When Travis Rice charged down the mountain in Hakuba, Japan during the first stop of the Freeride World Tour recently, spicing his line up with a 720 up top and a backflip near the end, he nearly pulled off a feat that’s yet to be accomplished: a perfect score of 100 (he was awarded a 95).

Head Judge and Freeride World Tour commissioner Laurent “Lolo” Besse later said Rice basically missed out on the perfect score because he went too early in the lineup and there were still riders left to go.

So what would a perfect run on the Freeride World Tour look like then? Pretty much like Rice’s. I spoke with Besse to try to narrow it down.

First off, riders are scored on difficulty of line or line choice, control, fluidity, jumps, and technique. “For every rider, we start with 50 points,” Besse said, “and whatever happens the rider is just going to gain points or lose points.”

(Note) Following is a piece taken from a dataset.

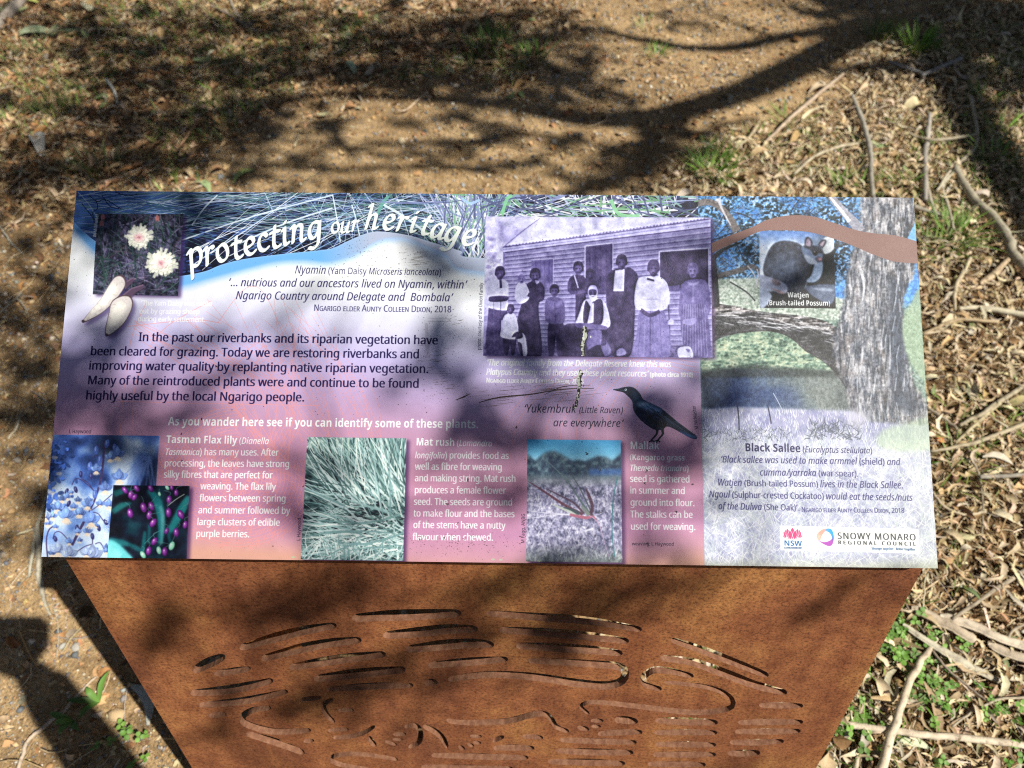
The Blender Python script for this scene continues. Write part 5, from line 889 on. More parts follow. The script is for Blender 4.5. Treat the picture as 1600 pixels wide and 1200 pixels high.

With judges keeping that average score of 50 in mind, riders gain points on a percentage basis, Besse says. Say for example a rider chooses a narrow ridge to execute really technical turns, points are added. Then in that same line the rider hits a cliff and pulls a 360 with style, points are added. Two 360’s in a run, one each direction to show more diversity in skill, points are again added on a percentage basis. To be perfect, the landings must also be perfect. On the opposite side, points are deducted as a rider makes mistakes. “The difference between the points you can gain and points you can lose is the points you lose are fixed,” Besse says. “So if you have a tumble during your run, you lose 40 points, straightaway.”

Again, Besse admits that riders that go earlier in the draw are less likely to get a perfect score as the scale is set. So the chances for a perfect run come when a rider executes the hell out his or her line, and does it after most of the field has already gone.

What exactly does a 100 point line look like? Well, that’s kind of like art: you don’t know until you see it. “If I were giving riders tips (to score a perfect 100),” Besse says, “It would have to be a great line, be fast, ride with loads of technique with no issues, do jumps and those jumps have to be big and with tricks and the landings have to be perfect.”

Basically, riders cannot falter at all during a run, they have to go big, and they have to do multiple airs with multiple tricks during the course of their line to show diversity (i.e. Rice’s 720 followed by a backflip further down the slope). Oh yeah, and they can’t mess the landings up at all. The closest was Rice’s in Japan, and skier Logan Pehota, who scored a 98 last year at the Kicking Horse stop. Both riders were nearly perfect, but as you can see, perfection is tough to obtain on the Freeride World Tour.